== DATASET EXTRACT ==

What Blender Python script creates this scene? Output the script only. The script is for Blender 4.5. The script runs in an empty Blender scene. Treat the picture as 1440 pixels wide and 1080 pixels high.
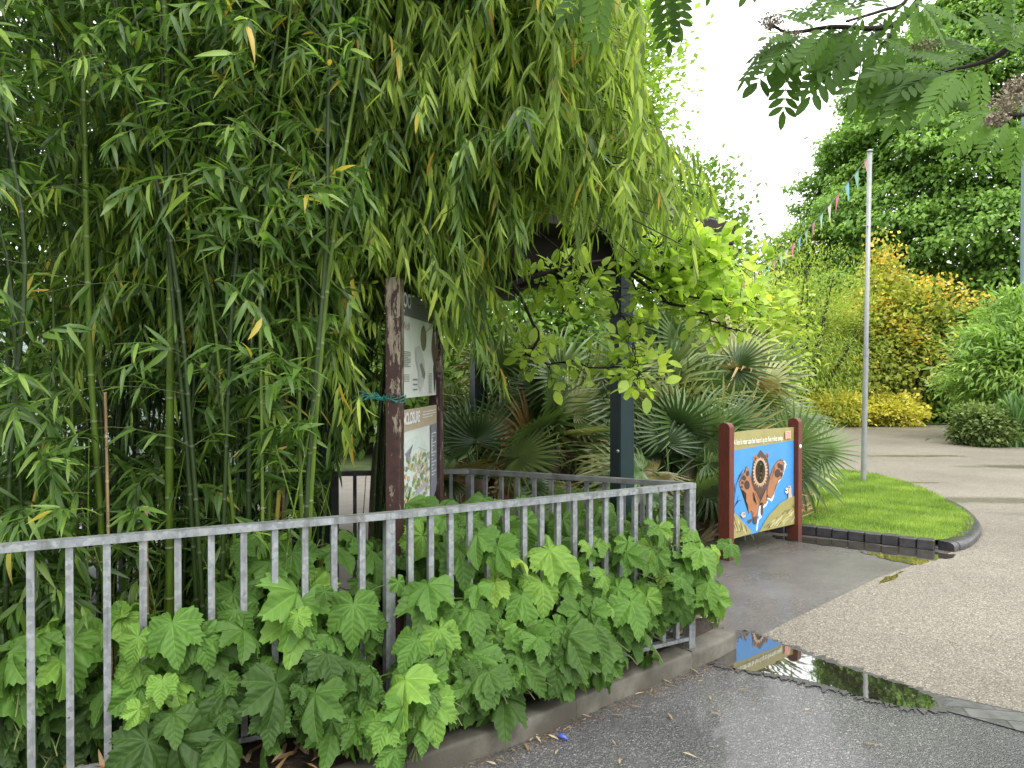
import bpy, bmesh, math, random
import numpy as np
from mathutils import Vector
random.seed(7)
RNG = np.random.default_rng(11)
scn = bpy.context.scene
COL = scn.collection
PI = math.pi

# ------------------------------------------------------------------ camera
F = 1082.0
PITCH = math.atan(10 / F)
CAMZ = 1.6
cam_d = bpy.data.cameras.new('camera')
cam = bpy.data.objects.new('camera', cam_d); COL.objects.link(cam)
cam.location = (0, 0, CAMZ)
cam.rotation_euler = (PI / 2 - PITCH, 0, 0)
cam_d.sensor_fit = 'HORIZONTAL'
cam_d.angle = 2 * math.atan(720 / F)
cam_d.clip_start = 0.05
cam_d.clip_end = 2000
scn.camera = cam
CP, SP = math.cos(PITCH), math.sin(PITCH)

def at(px, py, D):
    x = (px - 720) / F; u = -(py - 540) / F
    Y = CP + SP * u; Z = -SP + CP * u
    s = D / Y
    return np.array((x * s, D, CAMZ + Z * s))

def gr(px, py, z=0.0):
    x = (px - 720) / F; u = -(py - 540) / F
    Y = CP + SP * u; Z = -SP + CP * u
    s = (z - CAMZ) / Z
    return np.array((x * s, Y * s, z))

def proj(P):
    P = np.asarray(P, float)
    d = P - np.array((0, 0, CAMZ))
    f = d[..., 1] * CP - d[..., 2] * SP
    u = d[..., 1] * SP + d[..., 2] * CP
    f = np.where(f < 0.05, 0.05, f)
    return 720 + F * d[..., 0] / f, 540 - F * u / f

# ------------------------------------------------------------------ helpers
def nrmz(v):
    v = np.asarray(v, float)
    return v / (np.linalg.norm(v, axis=-1, keepdims=True) + 1e-9)

class Acc:
    """collects quads with a per-vertex tint and uv"""
    def __init__(s): s.V = []; s.Q = []; s.T = []; s.U = []; s.n = 0
    def add(s, V, Q, T=None, U=None):
        V = np.asarray(V, float).reshape(-1, 3); Q = np.asarray(Q, int).reshape(-1, 4)
        k = len(V)
        s.V.append(V); s.Q.append(Q + s.n)
        s.T.append(np.full(k, 0.5) if T is None else np.broadcast_to(np.asarray(T, float), (k,)))
        s.U.append(np.zeros((k, 2)) if U is None else np.asarray(U, float))
        s.n += k
    def empty(s): return s.n == 0
    def build(s, name, mat, parent=None, smooth=True):
        V = np.concatenate(s.V); Q = np.concatenate(s.Q); T = np.concatenate(s.T); U = np.concatenate(s.U)
        me = bpy.data.meshes.new(name)
        off = np.zeros(3)
        if parent is not None: off = np.array(parent.location)
        me.vertices.add(len(V)); me.vertices.foreach_set('co', (V - off).astype(np.float32).ravel())
        me.loops.add(len(Q) * 4); me.loops.foreach_set('vertex_index', Q.astype(np.int32).ravel())
        me.polygons.add(len(Q))
        me.polygons.foreach_set('loop_start', np.arange(0, len(Q) * 4, 4, dtype=np.int32))
        try: me.polygons.foreach_set('loop_total', np.full(len(Q), 4, dtype=np.int32))
        except Exception: pass
        if smooth: me.polygons.foreach_set('use_smooth', np.ones(len(Q), dtype=bool))
        a = me.attributes.new('tint', 'FLOAT', 'POINT'); a.data.foreach_set('value', T.astype(np.float32))
        b = me.attributes.new('luv', 'FLOAT2', 'POINT'); b.data.foreach_set('vector', U.astype(np.float32).ravel())
        me.update(calc_edges=True); me.validate()
        me.materials.append(mat)
        o = bpy.data.objects.new(name, me); COL.objects.link(o)
        if parent is not None: o.parent = parent
        return o

def scatter(acc, tpl, pos, dirs, nrm, scale, tint, wscale=None):
    tv, tq, tu = tpl
    pos = np.atleast_2d(pos); N = len(pos)
    if N == 0: return
    y = nrmz(dirs); x = nrmz(np.cross(y, nrm)); z = np.cross(x, y)
    sc = np.broadcast_to(np.asarray(scale, float), (N,))
    ws = sc if wscale is None else sc * wscale
    V = (pos[:, None, :] + (x * ws[:, None])[:, None, :] * tv[None, :, 0:1]
         + (y * sc[:, None])[:, None, :] * tv[None, :, 1:2] + (z * sc[:, None])[:, None, :] * tv[None, :, 2:3])
    K = len(tv)
    Q = (tq[None] + (np.arange(N) * K)[:, None, None]).reshape(-1, 4)
    T = np.repeat(np.broadcast_to(np.asarray(tint, float), (N,)), K)
    U = np.tile(tu, (N, 1))
    acc.add(V.reshape(-1, 3), Q, T, U)

def tube(acc, pts, rad, n=6, tint=0.5, cap=False):
    pts = np.asarray(pts, float); m = len(pts)
    rad = np.broadcast_to(np.asarray(rad, float), (m,))
    tn = np.broadcast_to(np.asarray(tint, float), (m,))
    tan = nrmz(np.gradient(pts, axis=0))
    a = np.array((1., 0, 0)) if abs(tan[0][0]) < .8 else np.array((0, 1., 0))
    u = nrmz(np.cross(tan, a)); v = np.cross(tan, u)
    ang = np.arange(n) * 2 * PI / n
    V = pts[:, None] + rad[:, None, None] * (np.cos(ang)[None, :, None] * u[:, None] + np.sin(ang)[None, :, None] * v[:, None])
    i = np.arange(m - 1)[:, None] * n; j = np.arange(n)[None]
    Q = np.stack([i + j, i + (j + 1) % n, i + n + (j + 1) % n, i + n + j], -1).reshape(-1, 4)
    V = V.reshape(-1, 3); T = np.repeat(tn, n)
    if cap:
        V = np.vstack([V, pts[-1:]]); T = np.append(T, 1.0)
        b = (m - 1) * n
        Q = np.vstack([Q, [[b + k, b + (k + 1) % n, b + (k + 2) % n, m * n] for k in range(0, n, 2)]])
    acc.add(V, Q, T)

def bez(p0, p1, p2, n):
    t = np.linspace(0, 1, n)[:, None]
    return (1 - t) ** 2 * np.asarray(p0) + 2 * t * (1 - t) * np.asarray(p1) + t * t * np.asarray(p2)

def spline(P, n):
    """Catmull-Rom through the points"""
    P = np.asarray(P, float)
    P = np.vstack([2 * P[0] - P[1], P, 2 * P[-1] - P[-2]])
    m = len(P) - 3
    t = np.linspace(0, m - 1e-6, n); k = t.astype(int); f = (t - k)[:, None]
    a, b, c, d = P[k], P[k + 1], P[k + 2], P[k + 3]
    return .5 * (2 * b + (c - a) * f + (2 * a - 5 * b + 4 * c - d) * f ** 2 + (3 * b - a - 3 * c + d) * f ** 3)

def box(acc, c, sx, sy, sz, ax=(1, 0), tint=.5, bev=0.0):
    """box centred in plan at c (c.z = base); ax = plan direction of its x side"""
    ax = nrmz(np.array((ax[0], ax[1], 0.))); ay = np.array((-ax[1], ax[0], 0.))
    c = np.asarray(c, float)
    if bev <= 0:
        ring = [(-1, -1), (1, -1), (1, 1), (-1, 1)]
        pts = [c + ax * sx / 2 * a + ay * sy / 2 * b + np.array((0, 0, z)) for z in (0, sz) for a, b in ring]
        Q = [(0, 3, 2, 1), (4, 5, 6, 7), (0, 1, 5, 4), (1, 2, 6, 5), (2, 3, 7, 6), (3, 0, 4, 7)]
        # split so that each face has its own vertices (flat shading)
        P = np.array(pts); V = P[np.array(Q).ravel()]
        acc.add(V, np.arange(24).reshape(6, 4), tint); return
    hx, hy = sx / 2, sy / 2; b = bev
    def ring(ix, iy, z):
        o = []
        for (a, d) in ((-1, -1), (1, -1), (1, 1), (-1, 1)):
            if a * d > 0: o += [(a * (ix - b), d * iy), (a * ix, d * (iy - b))] if a < 0 and False else []
        pts = [(-ix + b, -iy), (ix - b, -iy), (ix, -iy + b), (ix, iy - b), (ix - b, iy), (-ix + b, iy), (-ix, iy - b), (-ix, -iy + b)]
        return [c + ax * p + ay * q + np.array((0, 0, z)) for p, q in pts]
    R = [ring(hx - b, hy - b, 0), ring(hx, hy, b), ring(hx, hy, sz - b), ring(hx - b, hy - b, sz)]
    V = np.array(sum(R, [])); Q = []
    for k in range(3):
        for j in range(8):
            Q.append((k * 8 + j, k * 8 + (j + 1) % 8, k * 8 + 8 + (j + 1) % 8, k * 8 + 8 + j))
    for o, f in ((0, -1), (24, 1)):
        for q in ((0, 1, 2, 7), (7, 2, 3, 6), (6, 3, 4, 5)):
            q = tuple(o + i for i in q)
            Q.append(q if f > 0 else q[::-1])
    P = V[np.array(Q).ravel()]
    acc.add(P, np.arange(len(P)).reshape(-1, 4), tint)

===

**TASK GOAL**
The lines from the start of the data through the line that contains "return np.array((x * s, Y * s, z))" are to be returned exactly, please, with both ends included and every picture left out.

**RESULT BELOW**
What Blender Python script creates this scene? Output the script only. The script is for Blender 4.5. The script runs in an empty Blender scene. Treat the picture as 1440 pixels wide and 1080 pixels high.
import bpy, bmesh, math, random
import numpy as np
from mathutils import Vector
random.seed(7)
RNG = np.random.default_rng(11)
scn = bpy.context.scene
COL = scn.collection
PI = math.pi

# ------------------------------------------------------------------ camera
F = 1082.0
PITCH = math.atan(10 / F)
CAMZ = 1.6
cam_d = bpy.data.cameras.new('camera')
cam = bpy.data.objects.new('camera', cam_d); COL.objects.link(cam)
cam.location = (0, 0, CAMZ)
cam.rotation_euler = (PI / 2 - PITCH, 0, 0)
cam_d.sensor_fit = 'HORIZONTAL'
cam_d.angle = 2 * math.atan(720 / F)
cam_d.clip_start = 0.05
cam_d.clip_end = 2000
scn.camera = cam
CP, SP = math.cos(PITCH), math.sin(PITCH)

def at(px, py, D):
    x = (px - 720) / F; u = -(py - 540) / F
    Y = CP + SP * u; Z = -SP + CP * u
    s = D / Y
    return np.array((x * s, D, CAMZ + Z * s))

def gr(px, py, z=0.0):
    x = (px - 720) / F; u = -(py - 540) / F
    Y = CP + SP * u; Z = -SP + CP * u
    s = (z - CAMZ) / Z
    return np.array((x * s, Y * s, z))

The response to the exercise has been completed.